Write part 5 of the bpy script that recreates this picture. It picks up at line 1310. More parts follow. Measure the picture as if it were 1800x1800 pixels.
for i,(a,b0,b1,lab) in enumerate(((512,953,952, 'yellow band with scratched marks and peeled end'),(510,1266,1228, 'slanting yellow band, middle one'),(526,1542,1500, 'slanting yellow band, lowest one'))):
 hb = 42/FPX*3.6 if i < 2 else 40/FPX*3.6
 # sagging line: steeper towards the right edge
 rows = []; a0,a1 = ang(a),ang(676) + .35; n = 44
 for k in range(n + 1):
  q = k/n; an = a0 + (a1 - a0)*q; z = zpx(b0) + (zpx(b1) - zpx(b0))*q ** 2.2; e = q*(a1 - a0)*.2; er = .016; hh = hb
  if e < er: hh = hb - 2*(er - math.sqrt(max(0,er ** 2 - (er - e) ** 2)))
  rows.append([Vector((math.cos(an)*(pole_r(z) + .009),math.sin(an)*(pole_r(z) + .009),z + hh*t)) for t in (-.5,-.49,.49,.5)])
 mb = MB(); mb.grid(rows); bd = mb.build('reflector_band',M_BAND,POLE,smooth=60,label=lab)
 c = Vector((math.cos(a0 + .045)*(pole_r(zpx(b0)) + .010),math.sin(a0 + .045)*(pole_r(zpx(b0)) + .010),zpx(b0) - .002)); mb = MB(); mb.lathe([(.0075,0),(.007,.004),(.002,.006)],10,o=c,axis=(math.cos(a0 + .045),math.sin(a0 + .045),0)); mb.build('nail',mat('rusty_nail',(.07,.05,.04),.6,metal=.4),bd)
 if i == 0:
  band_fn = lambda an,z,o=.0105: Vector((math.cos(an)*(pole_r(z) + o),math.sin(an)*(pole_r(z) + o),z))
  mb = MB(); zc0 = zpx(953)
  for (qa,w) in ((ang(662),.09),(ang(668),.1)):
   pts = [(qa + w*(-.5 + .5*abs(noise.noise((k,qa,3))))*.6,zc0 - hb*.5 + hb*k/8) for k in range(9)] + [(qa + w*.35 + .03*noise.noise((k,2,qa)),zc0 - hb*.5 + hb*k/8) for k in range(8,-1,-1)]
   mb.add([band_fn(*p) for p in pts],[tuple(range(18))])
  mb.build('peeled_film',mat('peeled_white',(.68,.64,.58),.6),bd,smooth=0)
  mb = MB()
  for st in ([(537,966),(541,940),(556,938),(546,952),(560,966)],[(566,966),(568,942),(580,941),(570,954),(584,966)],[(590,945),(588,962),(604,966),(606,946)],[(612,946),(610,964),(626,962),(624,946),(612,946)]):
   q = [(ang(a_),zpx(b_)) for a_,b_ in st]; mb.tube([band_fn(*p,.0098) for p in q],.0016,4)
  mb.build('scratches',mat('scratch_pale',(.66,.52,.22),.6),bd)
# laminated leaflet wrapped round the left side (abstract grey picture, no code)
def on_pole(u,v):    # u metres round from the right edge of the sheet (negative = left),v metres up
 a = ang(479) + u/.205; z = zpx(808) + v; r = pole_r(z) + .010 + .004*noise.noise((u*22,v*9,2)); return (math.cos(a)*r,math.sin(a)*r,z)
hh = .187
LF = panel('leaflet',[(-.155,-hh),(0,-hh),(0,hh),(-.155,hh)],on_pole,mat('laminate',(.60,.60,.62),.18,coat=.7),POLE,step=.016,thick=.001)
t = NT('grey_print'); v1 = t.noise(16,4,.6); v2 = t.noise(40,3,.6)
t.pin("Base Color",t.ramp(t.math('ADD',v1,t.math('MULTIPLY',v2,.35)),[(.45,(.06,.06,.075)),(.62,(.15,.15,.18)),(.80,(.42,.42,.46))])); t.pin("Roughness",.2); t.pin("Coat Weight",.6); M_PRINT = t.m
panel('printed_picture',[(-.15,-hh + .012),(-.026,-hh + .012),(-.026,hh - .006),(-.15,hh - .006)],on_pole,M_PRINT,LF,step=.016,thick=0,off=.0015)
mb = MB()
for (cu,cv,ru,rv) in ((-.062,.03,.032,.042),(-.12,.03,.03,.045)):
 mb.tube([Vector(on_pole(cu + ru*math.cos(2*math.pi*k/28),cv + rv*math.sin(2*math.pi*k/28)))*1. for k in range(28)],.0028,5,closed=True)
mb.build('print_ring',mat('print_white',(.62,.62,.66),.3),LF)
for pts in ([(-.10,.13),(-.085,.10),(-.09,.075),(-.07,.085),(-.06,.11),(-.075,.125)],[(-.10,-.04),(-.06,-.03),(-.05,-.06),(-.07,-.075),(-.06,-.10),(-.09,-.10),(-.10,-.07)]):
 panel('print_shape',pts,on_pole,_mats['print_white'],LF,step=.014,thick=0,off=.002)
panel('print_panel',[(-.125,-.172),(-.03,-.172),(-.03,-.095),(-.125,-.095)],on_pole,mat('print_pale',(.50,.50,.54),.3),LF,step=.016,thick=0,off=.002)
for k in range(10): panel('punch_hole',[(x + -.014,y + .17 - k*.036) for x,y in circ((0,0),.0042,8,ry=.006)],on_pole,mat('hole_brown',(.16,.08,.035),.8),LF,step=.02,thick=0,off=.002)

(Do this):
Write out every line exactly as it stands.

(Worked answer):
Write part 5 of the bpy script that recreates this picture. It picks up at line 1310. More parts follow. Measure the picture as if it were 1800x1800 pixels.
for i,(a,b0,b1,lab) in enumerate(((512,953,952, 'yellow band with scratched marks and peeled end'),(510,1266,1228, 'slanting yellow band, middle one'),(526,1542,1500, 'slanting yellow band, lowest one'))):
 hb = 42/FPX*3.6 if i < 2 else 40/FPX*3.6
 # sagging line: steeper towards the right edge
 rows = []; a0,a1 = ang(a),ang(676) + .35; n = 44
 for k in range(n + 1):
  q = k/n; an = a0 + (a1 - a0)*q; z = zpx(b0) + (zpx(b1) - zpx(b0))*q ** 2.2; e = q*(a1 - a0)*.2; er = .016; hh = hb
  if e < er: hh = hb - 2*(er - math.sqrt(max(0,er ** 2 - (er - e) ** 2)))
  rows.append([Vector((math.cos(an)*(pole_r(z) + .009),math.sin(an)*(pole_r(z) + .009),z + hh*t)) for t in (-.5,-.49,.49,.5)])
 mb = MB(); mb.grid(rows); bd = mb.build('reflector_band',M_BAND,POLE,smooth=60,label=lab)
 c = Vector((math.cos(a0 + .045)*(pole_r(zpx(b0)) + .010),math.sin(a0 + .045)*(pole_r(zpx(b0)) + .010),zpx(b0) - .002)); mb = MB(); mb.lathe([(.0075,0),(.007,.004),(.002,.006)],10,o=c,axis=(math.cos(a0 + .045),math.sin(a0 + .045),0)); mb.build('nail',mat('rusty_nail',(.07,.05,.04),.6,metal=.4),bd)
 if i == 0:
  band_fn = lambda an,z,o=.0105: Vector((math.cos(an)*(pole_r(z) + o),math.sin(an)*(pole_r(z) + o),z))
  mb = MB(); zc0 = zpx(953)
  for (qa,w) in ((ang(662),.09),(ang(668),.1)):
   pts = [(qa + w*(-.5 + .5*abs(noise.noise((k,qa,3))))*.6,zc0 - hb*.5 + hb*k/8) for k in range(9)] + [(qa + w*.35 + .03*noise.noise((k,2,qa)),zc0 - hb*.5 + hb*k/8) for k in range(8,-1,-1)]
   mb.add([band_fn(*p) for p in pts],[tuple(range(18))])
  mb.build('peeled_film',mat('peeled_white',(.68,.64,.58),.6),bd,smooth=0)
  mb = MB()
  for st in ([(537,966),(541,940),(556,938),(546,952),(560,966)],[(566,966),(568,942),(580,941),(570,954),(584,966)],[(590,945),(588,962),(604,966),(606,946)],[(612,946),(610,964),(626,962),(624,946),(612,946)]):
   q = [(ang(a_),zpx(b_)) for a_,b_ in st]; mb.tube([band_fn(*p,.0098) for p in q],.0016,4)
  mb.build('scratches',mat('scratch_pale',(.66,.52,.22),.6),bd)
# laminated leaflet wrapped round the left side (abstract grey picture, no code)
def on_pole(u,v):    # u metres round from the right edge of the sheet (negative = left),v metres up
 a = ang(479) + u/.205; z = zpx(808) + v; r = pole_r(z) + .010 + .004*noise.noise((u*22,v*9,2)); return (math.cos(a)*r,math.sin(a)*r,z)
hh = .187
LF = panel('leaflet',[(-.155,-hh),(0,-hh),(0,hh),(-.155,hh)],on_pole,mat('laminate',(.60,.60,.62),.18,coat=.7),POLE,step=.016,thick=.001)
t = NT('grey_print'); v1 = t.noise(16,4,.6); v2 = t.noise(40,3,.6)
t.pin("Base Color",t.ramp(t.math('ADD',v1,t.math('MULTIPLY',v2,.35)),[(.45,(.06,.06,.075)),(.62,(.15,.15,.18)),(.80,(.42,.42,.46))])); t.pin("Roughness",.2); t.pin("Coat Weight",.6); M_PRINT = t.m
panel('printed_picture',[(-.15,-hh + .012),(-.026,-hh + .012),(-.026,hh - .006),(-.15,hh - .006)],on_pole,M_PRINT,LF,step=.016,thick=0,off=.0015)
mb = MB()
for (cu,cv,ru,rv) in ((-.062,.03,.032,.042),(-.12,.03,.03,.045)):
 mb.tube([Vector(on_pole(cu + ru*math.cos(2*math.pi*k/28),cv + rv*math.sin(2*math.pi*k/28)))*1. for k in range(28)],.0028,5,closed=True)
mb.build('print_ring',mat('print_white',(.62,.62,.66),.3),LF)
for pts in ([(-.10,.13),(-.085,.10),(-.09,.075),(-.07,.085),(-.06,.11),(-.075,.125)],[(-.10,-.04),(-.06,-.03),(-.05,-.06),(-.07,-.075),(-.06,-.10),(-.09,-.10),(-.10,-.07)]):
 panel('print_shape',pts,on_pole,_mats['print_white'],LF,step=.014,thick=0,off=.002)
panel('print_panel',[(-.125,-.172),(-.03,-.172),(-.03,-.095),(-.125,-.095)],on_pole,mat('print_pale',(.50,.50,.54),.3),LF,step=.016,thick=0,off=.002)
for k in range(10): panel('punch_hole',[(x + -.014,y + .17 - k*.036) for x,y in circ((0,0),.0042,8,ry=.006)],on_pole,mat('hole_brown',(.16,.08,.035),.8),LF,step=.02,thick=0,off=.002)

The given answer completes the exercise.